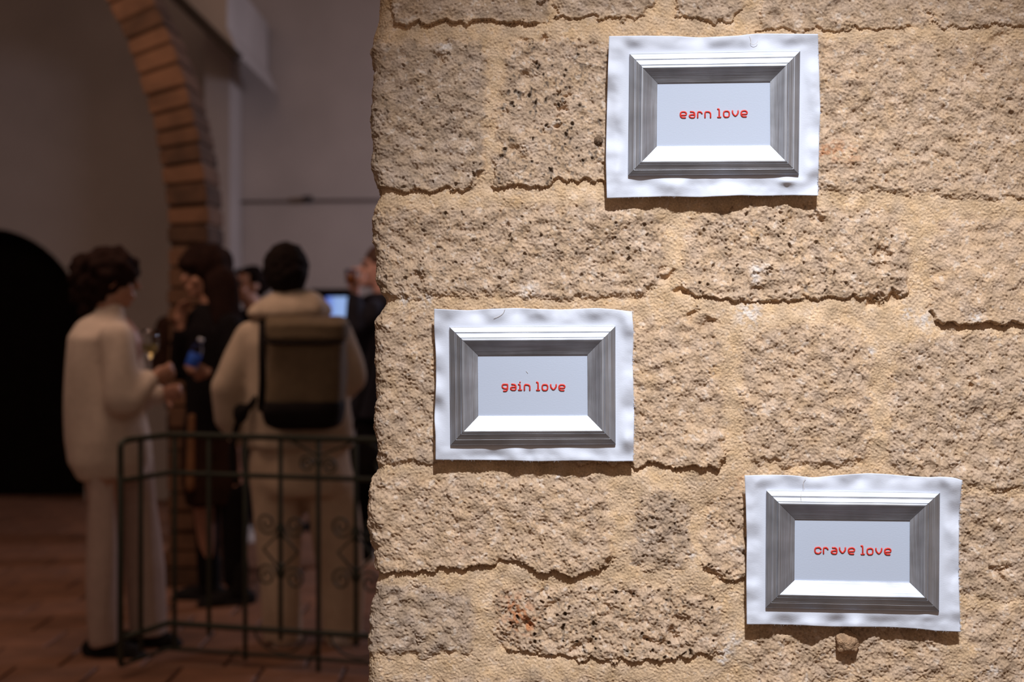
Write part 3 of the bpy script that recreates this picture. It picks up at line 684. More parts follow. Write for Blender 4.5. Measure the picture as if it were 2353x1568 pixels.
artwork('silver framed panel reading gain love on a white cloth, leftmost of the three',
 dict(top=[(997.6,710),(1040,712),(1077,713.5),(1130,710),(1184,708),(1240,710.5),(1291,711.6),(1372,708),(1410,711),(1452,716)],
      right=[(1452,716),(1456,760),(1453.5,827),(1455,880),(1457.5,948),(1455.4,1060.4)], bottom=[(1000.8,1057.7),(1060,1058),(1130,1058),(1238,1061),(1345,1059),(1400,1061),(1455.4,1060.4)],
      left=[(997.6,710),(997.8,760),(1001.6,814),(1002,881),(998,961),(1000.8,1001),(1000.8,1057.7)]),
 [(1033,752.3),(1414.2,750.2),(1414.7,1021),(1035.6,1023.5)], [(1098.1,816.6),(1349.9,815.3),(1350.9,955.9),(1099.1,956.5)],
 word(z2, [('g',180,478),('a',430,478),('i',718,478),('n',850,487),('l',1260,483),('o',1385,487),('v',1640,488),('e',1890,492)]), 172/13.07, 2,
 [([(1135,731),(1146,728),(1157,720),(1161,708)], .0045), ([(1209,853),(1213,858)], .003)], (0.6, 0.6, 0.0))
artwork('silver framed panel reading crave love on a white cloth, lowest of the three',
 dict(top=[(1711,1093),(1745,1092),(1780,1091.5),(1825,1093),(1866.6,1098),(1930,1092),(1995.7,1087.8),(2040,1090),(2081.8,1094),(2130,1097),(2168,1096),(2195,1098),(2211.6,1104.4)],
      right=[(2211.6,1104.4),(2207,1140),(2205,1185),(2203,1270),(2204,1357),(2207.5,1453)], bottom=[(1716,1436),(1770,1436),(1823.5,1437),(1900,1441),(1967,1441.7),(2040,1442),(2110.5,1446),(2150,1451),(2207.5,1453)],
      left=[(1711,1093),(1714,1160),(1716,1242),(1715,1340),(1716,1436)]),
 [(1761,1128),(2159.9,1133.1),(2157.9,1405.2),(1759.8,1397.2)], [(1826.4,1193.4),(2091,1196.3),(2090.4,1339),(1825.5,1334)],
 word(z3, [('c',148,380),('r',380,385),('a',585,388),('v',815,388),('e',1055,395),('l',1440,402),('o',1560,408),('v',1797,407),('e',2035,412)]), 163/11.765, 3,
 [([(1852,1098),(1846,1106),(1846,1116),(1848,1126)], .006), ([(1842,1130),(1840,1140),(1841,1154)], .0155)], (1.0, 0.8, 0.3))

# ------------------------------------------------------------------ wrought iron railing
M_iron = simple('green_black_iron', (0.030, 0.036, 0.024), .55, var=.25, scale=12)
def railing():
    Dr, Dc, Dl = 5.54, 5.79, 5.50                           # right end at u=860, corner at u=385, left post at u=277
    pR, pC, pL = at(862, 0, Dr), at(386, 0, Dc), at(277, 0, Dl)
    flat = lambda p, z: Vector((p.x, p.y, z))
    ext = pR + (pR - pC) * 0.35
    root = tag(empty('iron_railing', flat(pC, 0)), 'dark green wrought iron railing with scrollwork in front of the standing group', 'railing')
    along = lambda u: next(pC.lerp(ext, t) for t in np.linspace(0, 1, 600) if ((pC.lerp(ext, t)).x / (pC.lerp(ext, t).y + D0) * F + CX) >= u - .5)
    def bar(name, pts, r, seg=8): 
        bm = bmesh.new(); tube_bm(bm, pts, r, seg); from_bm(name, bm, M_iron, root, True)
    def rail(z, r, rounded=False):
        if rounded:
            a = flat(pL, z); c = flat(pC, z)
            pts = chaikin([flat(pL, z - .18), flat(pL, z - .06), a, a.lerp(c, .35)], it=3)[:] + [c, flat(ext, z)]
        else: pts = [flat(pL, z), flat(pC, z), flat(ext, z)]
        bar('rail', pts, r)
    rail(.93, .0125, True); rail(.775, .0105); rail(.163, .0125); rail(.060, .008)
    bar('post', [flat(pL, 0.07), flat(pL, .80)], .013)
    for u, lo in ((322, .09),):
        p = pL.lerp(pC, (u - 277) / (386 - 277)); bar('bar', [flat(p, lo), flat(p, .92)], .010)
    for u, lo in ((401, .06), (480, .13), (563, .04), (645, .13), (731, 0.0), (818, .13), (905, .06), (990, .13)):
        p = along(u); bar('bar', [flat(p, lo), flat(p, .925)], .0095)
    e = (ext - pC).normalized()
    def scroll(p, z, sx, sz, R=.048):                        # spiral beside a bar
        c = Vector((p.x, p.y, z)) + e * sx * (R + .012)
        pts = []
        for i in range(26):
            t = i / 25; a = math.pi * (0 if sx < 0 else 1) + sx * sz * t * math.pi * 3.2
            r = R * (1 - .78 * t)
            pts.append(c + e * math.cos(a) * r + Vector((0, 0, 1)) * math.sin(a) * r)
        return pts
    for u in (645, 818, 990):
        p = along(u)
        for z, sz in ((.585, 1), (.375, -1)):
            for sx in (-1, 1):
                bm = bmesh.new(); tube_bm(bm, scroll(p, z, sx, sz), .0048, 6); from_bm('scroll', bm, M_iron, root, True)
        for sx in (-1, 1):
            bar('diamond_bar', [flat(p, .555), flat(p, .48) + e * sx * .075, flat(p, .405)], .0052, 6)
        for z in (.555, .405): bar('collar', [flat(p, z - .02), flat(p, z + .02)], .014)
    for u in (731, 905):
        p = along(u)
        for sx in (-1, 1):
            bm = bmesh.new(); tube_bm(bm, scroll(p, .825, sx, -1, .036), .0048, 6); from_bm('scroll', bm, M_iron, root, True)
            bar('brace', [flat(p, .86), flat(p, .925) + e * sx * .14], .005, 6)
    for u in (563 + 80, 818):                                # low hoops under the bottom rail
        p = along(u); pts = [flat(p, .16) + e * (.11 * math.cos(t)) - Vector((0, 0, .085 * math.sin(t))) for t in np.linspace(0, math.pi, 14)]
        bar('hoop', pts, .0045, 6)
railing()

# ------------------------------------------------------------------ people
def sph(bm, c, r, axes=None, seg=18):
    """ellipsoid; axes: three unit vectors for the radii"""
    res = bmesh.ops.create_uvsphere(bm, u_segments=seg, v_segments=seg // 2 + 2, radius=1)
    r = (r, r, r) if isinstance(r, (int, float)) else r
    ax = axes or (Vector((1, 0, 0)), Vector((0, 1, 0)), Vector((0, 0, 1)))
    for v in res['verts']:
        q = v.co.copy(); v.co = Vector(c) + ax[0] * q.x * r[0] + ax[1] * q.y * r[1] + ax[2] * q.z * r[2]
def cap(bm, a, b, ra, rb):
    a, b = Vector(a), Vector(b); sph(bm, a, ra, seg=14); sph(bm, b, rb, seg=14)
    n = 6; tube_bm(bm, [a.lerp(b, i / n) for i in range(n + 1)], [ra + (rb - ra) * i / n for i in range(n + 1)], 14)
def loft(bm, rings, seg=30):
    """rings: (centre Vector, rx, ry) horizontal ellipses top to bottom"""
    R_ = []
    for c, rx, ry in rings:
        R_.append([bm.verts.new(Vector(c) + Vector((rx * math.cos(2 * math.pi * k / seg), ry * math.sin(2 * math.pi * k / seg), 0))) for k in range(seg)])
    for A, B in zip(R_, R_[1:]):
        for k in range(seg): bm.faces.new((A[k], B[k], B[(k + 1) % seg], A[(k + 1) % seg]))
    bm.faces.new(R_[0]); bm.faces.new(R_[-1][::-1])
def blob(name, bm, m, parent, voxel=.012, smooth=6, folds=0.0, fscale=9.0, fz=.35):
    """fuse the overlapping solids in bm into one continuous skin"""
    bmesh.ops.recalc_face_normals(bm, faces=bm.faces)
    me = bpy.data.meshes.new(name); bm.to_mesh(me); bm.free()
    o = bpy.data.objects.new(name, me); COL.objects.link(o)
    r = o.modifiers.new('r', 'REMESH'); r.mode = 'VOXEL'; r.voxel_size = voxel
    s = o.modifiers.new('s', 'SMOOTH'); s.iterations = smooth; s.factor = .5
    dg = bpy.context.evaluated_depsgraph_get(); dg.update()
    ev = bpy.data.meshes.new_from_object(o.evaluated_get(dg))
    bpy.data.objects.remove(o)
    if folds:
        nv = len(ev.vertices); co = np.empty(nv * 3, np.float32); no = np.empty(nv * 3, np.float32)
        ev.vertices.foreach_get('co', co); ev.vertices.foreach_get('normal', no); co = co.reshape(-1, 3); no = no.reshape(-1, 3)
        d = np.array([mnoise.noise(Vector((c[0] * fscale, c[1] * fscale, c[2] * fscale * fz))) for c in co], np.float32)
        co += no * (d * folds)[:, None]; ev.vertices.foreach_set('co', co.ravel()); ev.update()
    ev.polygons.foreach_set('use_smooth', [True] * len(ev.polygons)); ev.materials.clear(); ev.name = name
    return link(name, ev, m, parent)
UP = Vector((0, 0, 1))
def head(bm, c, fwd, s=1.0):
    fwd = Vector(fwd).normalized(); side = fwd.cross(UP).normalized(); up = side.cross(fwd)
    A = (side, fwd, up)
    P = lambda x, y, z: Vector(c) + side * x * s + fwd * y * s + up * z * s
    sph(bm, P(0, -.012, .025), (.074 * s, .092 * s, .088 * s), A)          # skull
    sph(bm, P(0, .022, -.040), (.056 * s, .062 * s, .072 * s), A)          # face and jaw
    sph(bm, P(0, .062, -.092), (.024 * s, .022 * s, .020 * s), A)          # chin
    cap(bm, P(0, .084, .012), P(0, .104, -.022), .009 * s, .013 * s)        # nose
    sph(bm, P(0, .082, -.058), (.026 * s, .014 * s, .007 * s), A)          # lips
    sph(bm, P(0, .084, -.070), (.022 * s, .012 * s, .007 * s), A)
    sph(bm, P(0, .074, .030), (.052 * s, .018 * s, .011 * s), A)           # brow
    for q in (-1, 1):
        sph(bm, P(q * .077, -.008, -.010), (.010 * s, .020 * s, .032 * s), A)  # ears
        sph(bm, P(q * .040, .060, -.030), (.020 * s, .020 * s, .022 * s), A)
    return P
def face_details(P, root, s=1.0):
    for q in (-1, 1):
        bm = bmesh.new(); sph(bm, P(q * .031, .078, .006), .0115 * s, seg=12); from_bm('eye', bm, M_eye, root, True)
        bm = bmesh.new(); cap(bm, P(q * .018, .092, .030), P(q * .048, .080, .030), .004 * s, .003 * s); from_bm('eyebrow', bm, M_hair, root, True)
def hand(bm, wrist, d, n, curl=.5, s=1.0, thumb=1):
    """palm + four fingers + thumb; d finger direction, n palm normal"""
    d = Vector(d).normalized(); n = Vector(n); n = (n - d * n.dot(d)).normalized(); x = d.cross(n)
    w = Vector(wrist)
    sph(bm, w + d * .045 * s, (.040 * s, .050 * s, .017 * s), (x, d, n))
    for i, (off, L) in enumerate(((-.030, .066), (-.010, .076), (.010, .072), (.029, .056))):
        a = w + x * off * s + d * .082 * s
        t1 = (d * math.cos(curl) + n * math.sin(curl)); t2 = (d * math.cos(curl * 2.3) + n * math.sin(curl * 2.3)); t3 = (d * math.cos(curl * 3.2) + n * math.sin(curl * 3.2))
        b = a + t1 * L * .5 * s; c_ = b + t2 * L * .32 * s; e_ = c_ + t3 * L * .25 * s
        cap(bm, a - d * .02 * s, b, .0092 * s, .0085 * s); cap(bm, b, c_, .0085 * s, .0078 * s); cap(bm, c_, e_, .0078 * s, .007 * s)
    a = w + x * -.026 * s * thumb + d * .022 * s; b = a + (x * -.8 * thumb + d * .6 + n * .45).normalized() * .042 * s
    cap(bm, a, b, .013 * s, .010 * s); cap(bm, b, b + (d * .7 + n * .7 - x * .1 * thumb).normalized() * .032 * s, .010 * s, .008 * s)
def shoe(bm, ankle_xy, fwd, L=.27, w=.048, h=.075):
    fwd = Vector(fwd).normalized(); side = fwd.cross(UP).normalized(); c = Vector((ankle_xy[0], ankle_xy[1], 0))
    A = (side, fwd, UP)
    sph(bm, c + UP * h * .5 - fwd * .03, (w * .85, .065, h * .62), A); sph(bm, c + fwd * (L * .42) + UP * .032, (w, L * .27, .032), A)
    cap(bm, c + UP * h * .75, c + fwd * (L * .45) + UP * .040, w * .75, w * .6)
    box_bm(bm, c + fwd * (L * .24) + UP * .013, (w * 1.9, L * .98, .026), Matrix((side, fwd, UP)).transposed(), .011)
def leg(bm, hip, knee, ankle, k=1.0):
    cap(bm, hip, knee, .085 * k, .058 * k); cap(bm, knee, ankle, .056 * k, .036 * k)
def arm(bm, sh, el, wr, k=1.0):
    cap(bm, sh, el, .047 * k, .038 * k); cap(bm, el, wr, .037 * k, .025 * k)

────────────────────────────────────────

What needs to be done =
Leave out the pictures, then repeat the listing above exactly from its first line to the line with "(1.0, 0.8, 0.3))", inclusive.

Exercise answer =
Write part 3 of the bpy script that recreates this picture. It picks up at line 684. More parts follow. Write for Blender 4.5. Measure the picture as if it were 2353x1568 pixels.
artwork('silver framed panel reading gain love on a white cloth, leftmost of the three',
 dict(top=[(997.6,710),(1040,712),(1077,713.5),(1130,710),(1184,708),(1240,710.5),(1291,711.6),(1372,708),(1410,711),(1452,716)],
      right=[(1452,716),(1456,760),(1453.5,827),(1455,880),(1457.5,948),(1455.4,1060.4)], bottom=[(1000.8,1057.7),(1060,1058),(1130,1058),(1238,1061),(1345,1059),(1400,1061),(1455.4,1060.4)],
      left=[(997.6,710),(997.8,760),(1001.6,814),(1002,881),(998,961),(1000.8,1001),(1000.8,1057.7)]),
 [(1033,752.3),(1414.2,750.2),(1414.7,1021),(1035.6,1023.5)], [(1098.1,816.6),(1349.9,815.3),(1350.9,955.9),(1099.1,956.5)],
 word(z2, [('g',180,478),('a',430,478),('i',718,478),('n',850,487),('l',1260,483),('o',1385,487),('v',1640,488),('e',1890,492)]), 172/13.07, 2,
 [([(1135,731),(1146,728),(1157,720),(1161,708)], .0045), ([(1209,853),(1213,858)], .003)], (0.6, 0.6, 0.0))
artwork('silver framed panel reading crave love on a white cloth, lowest of the three',
 dict(top=[(1711,1093),(1745,1092),(1780,1091.5),(1825,1093),(1866.6,1098),(1930,1092),(1995.7,1087.8),(2040,1090),(2081.8,1094),(2130,1097),(2168,1096),(2195,1098),(2211.6,1104.4)],
      right=[(2211.6,1104.4),(2207,1140),(2205,1185),(2203,1270),(2204,1357),(2207.5,1453)], bottom=[(1716,1436),(1770,1436),(1823.5,1437),(1900,1441),(1967,1441.7),(2040,1442),(2110.5,1446),(2150,1451),(2207.5,1453)],
      left=[(1711,1093),(1714,1160),(1716,1242),(1715,1340),(1716,1436)]),
 [(1761,1128),(2159.9,1133.1),(2157.9,1405.2),(1759.8,1397.2)], [(1826.4,1193.4),(2091,1196.3),(2090.4,1339),(1825.5,1334)],
 word(z3, [('c',148,380),('r',380,385),('a',585,388),('v',815,388),('e',1055,395),('l',1440,402),('o',1560,408),('v',1797,407),('e',2035,412)]), 163/11.765, 3,
 [([(1852,1098),(1846,1106),(1846,1116),(1848,1126)], .006), ([(1842,1130),(1840,1140),(1841,1154)], .0155)], (1.0, 0.8, 0.3))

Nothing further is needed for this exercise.